More than 200 years after the Kentucky Resolutions, a version of nullification still lives. That phrase still matters because it captures a recurring tension: when federal power pushes hard, states push back. The debate is not academic for people who care about constitutional limits and local control.

Historically, nullification meant a state declaring a federal law void within its borders. Today it looks different but aims at the same point: stopping federal overreach and defending state authority. Courts have rejected outright nullification, so modern efforts wear new clothes and use different tools.

One clear example is state refusal to enforce federal policies that clash with local priorities. States often decline to help with federal immigration enforcement, and some use their law enforcement power to shield residents from certain federal actions. That approach shifts the battle from declarations to practical resistance.
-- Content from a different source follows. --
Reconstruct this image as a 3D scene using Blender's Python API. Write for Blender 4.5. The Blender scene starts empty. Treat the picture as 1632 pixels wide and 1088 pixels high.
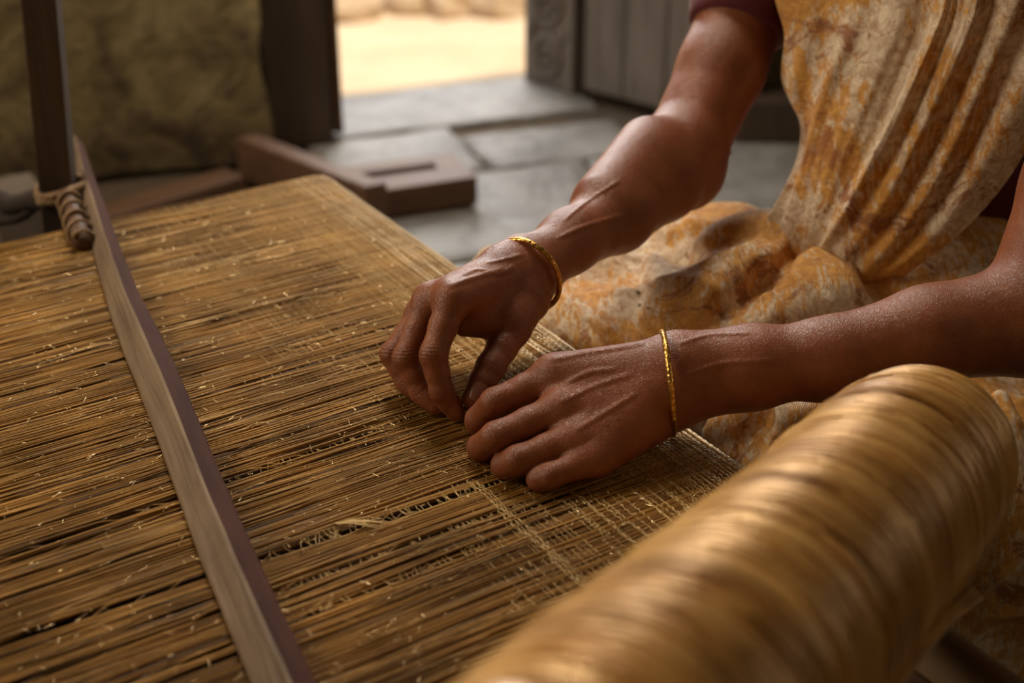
import bpy, math, random
import numpy as np
import time
T0 = time.time()
from mathutils import Vector, Matrix, noise as mnoise

scene = bpy.context.scene
col = scene.collection
R = math.radians
rng = np.random.default_rng(7)
random.seed(7)

# ------------------------------------------------------------------ camera
F_PX = 2267.0
PITCH = R(28)
CAM_Z = 0.833
CLOTH_Z = 0.300
cam_d = bpy.data.cameras.new('camera'); cam = bpy.data.objects.new('camera', cam_d); col.objects.link(cam)
cam_d.sensor_width = 36.0; cam_d.lens = 36.0 * F_PX / 1632.0
cam_d.clip_start = 0.02
cam.location = (0, 0, CAM_Z); cam.rotation_euler = (R(90) - PITCH, 0, 0)
cam_d.dof.use_dof = True; cam_d.dof.focus_distance = 1.01; cam_d.dof.aperture_fstop = 4.0
scene.camera = cam

# ------------------------------------------------------------------ world, sun, daylight
scene.view_settings.view_transform = 'Standard'
scene.view_settings.look = 'None'
scene.view_settings.gamma = 1.0
scene.view_settings.exposure = -0.12
w = bpy.data.worlds.new('world'); scene.world = w; w.use_nodes = True
bg = w.node_tree.nodes['Background']; bg.inputs[0].default_value = (0.62, 0.78, 1.0, 1); bg.inputs[1].default_value = 1.3

def light(name, kind, loc, aim, energy, color, size=None, size_y=None, spread=None):
    d = bpy.data.lights.new(name, kind); d.energy = energy; d.color = color
    if kind == 'AREA':
        d.shape = 'RECTANGLE'; d.size = size; d.size_y = size_y or size
        if spread: d.spread = spread
    if kind == 'SUN': d.angle = R(1.2)
    o = bpy.data.objects.new(name, d); col.objects.link(o); o.location = loc
    o.rotation_euler = (Vector(aim) - Vector(loc)).to_track_quat('-Z', 'Y').to_euler()
    return o
light('sun', 'SUN', (1.2, 2.4, 5), (0.0, 4.0, 0), 5.6, (1.0, 0.88, 0.72))
# daylight coming through the window of the left wall and the doorway
light('window_daylight', 'AREA', (-1.50, 1.00, 1.35), (0.15, 0.95, 0.35), 16, (1.0, 0.79, 0.54), 0.8, 0.8)
light('high_back_fill', 'AREA', (-0.12, 1.98, 1.80), (0.25, 0.85, 0.3), 17, (1.0, 0.86, 0.68), 0.50, 0.40)  # added lamp high at the back, without a vent, for highlights
light('side_fill', 'AREA', (2.2, 0.6, 1.5), (0.5, 1.0, 0.2), 3.2, (1.0, 0.82, 0.62), 0.7, 0.7)  # added warm fill from the right; that wall has no window
light('doorway_daylight', 'AREA', (-0.06, 3.0, 1.1), (0.0, 1.2, 0.2), 34, (1.0, 0.96, 0.92), 0.6, 1.2)

# ------------------------------------------------------------------ helpers
CP, SP = math.cos(PITCH), math.sin(PITCH)
def P(px, py, d):
    """point at camera depth d on the sight line of a pixel"""
    x = (px - 816) / F_PX * d; v = (544 - py) / F_PX * d
    return Vector((x, d * CP + v * SP, CAM_Z - d * SP + v * CP))
def onz(px, py, z):
    k = SP - (544 - py) / F_PX * CP
    return P(px, py, (CAM_Z - z) / k)
def FL(px, py): return onz(px, py, 0.0)
def C(cx, cy, d): return P(580 + cx / 2.365, 340 + cy / 2.365, d)
UP = Vector((0, 0, 1))

def tag(o, label=None, cat=None, group=None, kind=None):
    if label: o['label'] = label
    if cat: o['category'] = cat
    if group: o['group'] = group
    if kind: o['kind'] = kind
    return o
def empty(name, loc, rz=0):
    o = bpy.data.objects.new(name, None); col.objects.link(o)
    o.location = loc; o.rotation_euler = (0, 0, rz); o.empty_display_size = 0.05
    return o
def link(name, me, m, parent=None):
    o = bpy.data.objects.new(name, me); col.objects.link(o)
    if m is not None and not me.materials: me.materials.append(m)
    if parent is not None:
        o.parent = parent
        # meshes hold world coordinates: cancel the parent's own placement
        o.matrix_parent_inverse = Matrix.LocRotScale(parent.location, parent.rotation_euler, None).inverted() if parent.parent is None else Matrix()
    return o
class MB:
    """collects world-space geometry and links it as one mesh"""
    def __init__(s): s.v = []; s.f = []; s.c = []
    def add(s, vs, fs, c=None):
        b = len(s.v); s.v.extend([tuple(v) for v in vs]); s.f.extend([tuple(i + b for i in f) for f in fs])
        s.c.extend([c if c is not None else 1.0] * len(vs))
    def box(s, o, ax, ay, az):
        """corner o and three edge vectors"""
        o = Vector(o); ax = Vector(ax); ay = Vector(ay); az = Vector(az)
        v = [o, o + ax, o + ax + ay, o + ay]; v += [q + az for q in v]
        s.add(v, [(3, 2, 1, 0), (4, 5, 6, 7), (0, 1, 5, 4), (1, 2, 6, 5), (2, 3, 7, 6), (3, 0, 4, 7)])
    def tube(s, pts, r, n=6, c=None, closed=False, cap=True):
        pts = [Vector(p) for p in pts]; m = len(pts)
        rs = r if hasattr(r, '__len__') else [r] * m
        vs = []; ref = None
        for i, p in enumerate(pts):
            if closed: t = pts[(i + 1) % m] - pts[i - 1]
            else: t = pts[min(i + 1, m - 1)] - pts[max(i - 1, 0)]
            t.normalize()
            if ref is None: ref = t.orthogonal().normalized()
            ref = (ref - t * ref.dot(t)).normalized(); b = t.cross(ref)
            for k in range(n):
                a = 2 * math.pi * k / n
                vs.append(p + (ref * math.cos(a) + b * math.sin(a)) * rs[i])
        fs = []
        for i in range(m if closed else m - 1):
            j = (i + 1) % m
            for k in range(n):
                fs.append((i * n + k, i * n + (k + 1) % n, j * n + (k + 1) % n, j * n + k))
        if cap and not closed:
            fs.append(tuple(range(n))[::-1]); fs.append(tuple((m - 1) * n + k for k in range(n)))
        s.add(vs, fs, c)
    def build(s, name, m, parent=None, smooth=False, bevel=0, seg=2, attr=False):
        me = bpy.data.meshes.new(name); me.from_pydata(s.v, [], s.f); me.update()
        if smooth: me.polygons.foreach_set('use_smooth', [True] * len(me.polygons))
        if attr:
            a = me.attributes.new('tint', 'FLOAT', 'POINT'); a.data.foreach_set('value', s.c)
        o = link(name, me, m, parent)
        if bevel:
            b = o.modifiers.new('bevel', 'BEVEL'); b.width = bevel; b.segments = seg; b.limit_method = 'ANGLE'
        return o
def np_mesh(name, verts, quads, mat, parent=None, smooth=True, attrs=None):
    me = bpy.data.meshes.new(name)
    n = len(verts); q = len(quads); k = quads.shape[1]
    me.vertices.add(n); me.vertices.foreach_set('co', np.asarray(verts, np.float32).ravel())
    me.loops.add(q * k); me.loops.foreach_set('vertex_index', np.asarray(quads, np.int32).ravel())
    me.polygons.add(q); me.polygons.foreach_set('loop_start', np.arange(q, dtype=np.int32) * k)
    me.polygons.foreach_set('use_smooth', np.full(q, smooth))
    me.update(calc_edges=True); me.validate()
    for key, val in (attrs or {}).items():
        a = me.attributes.new(key, 'FLOAT', 'POINT'); a.data.foreach_set('value', np.asarray(val, np.float32))
    return link(name, me, mat, parent)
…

Another form of modern nullification comes through state legislation that directly conflicts with federal rules. Legal marijuana is the poster child for that strategy. By passing laws that allow possession and regulate sales, states force the federal government into a choice: enforce selectively, litigate endlessly, or accept a patchwork reality.

States also use the courts as a strategic shield. When a state law conflicts with a federal statute or regulation, attorneys general file suits asking judges to decide the boundary. Litigation is slower than a political protest, but it has teeth and can preserve state prerogatives under the 10th Amendment.

Regulatory pushback is common in energy and environmental policy. States resisting federal land use restrictions or EPA rules frame their actions as protecting jobs and local economies. Those fights are about more than policy; they’re about who gets to decide how communities live and work.

Election law fights have sharpened the nullification argument too. States design their election systems under state law, yet federal oversight and litigation can override those choices. Republicans emphasize that election rules should stay close to voters, not be reshaped by distant federal mandates.

There are risks to this approach. If every state simply ignored federal law whenever it disliked the policy, the Union would fragment. Responsible state pushback chooses battles with legal merit and aims for court rulings that clarify, rather than erode, constitutional order.

The Republican view tends to favor energetic defense of the 10th Amendment and practical pushback against federal overreach. That means passing clear state statutes, using the judicial system, and making sure local traditions and policies get respect. It also means being strategic about when to fight and when to compromise.

Nullification today is less a dramatic proclamation and more a series of deliberate choices: laws, litigation, and selective cooperation. Those choices reshape federalism without rewriting the Constitution. They force the federal government to negotiate, litigate, or relent.

When a state acts, it signals two things: confidence in its constitutional role and skepticism of centralized power. That tension is healthy if it prompts legal clarity and respect for state authority, and dangerous if it becomes a habit of ignoring clear constitutional duties. The balance will keep getting tested as federal policy reaches into more aspects of everyday life.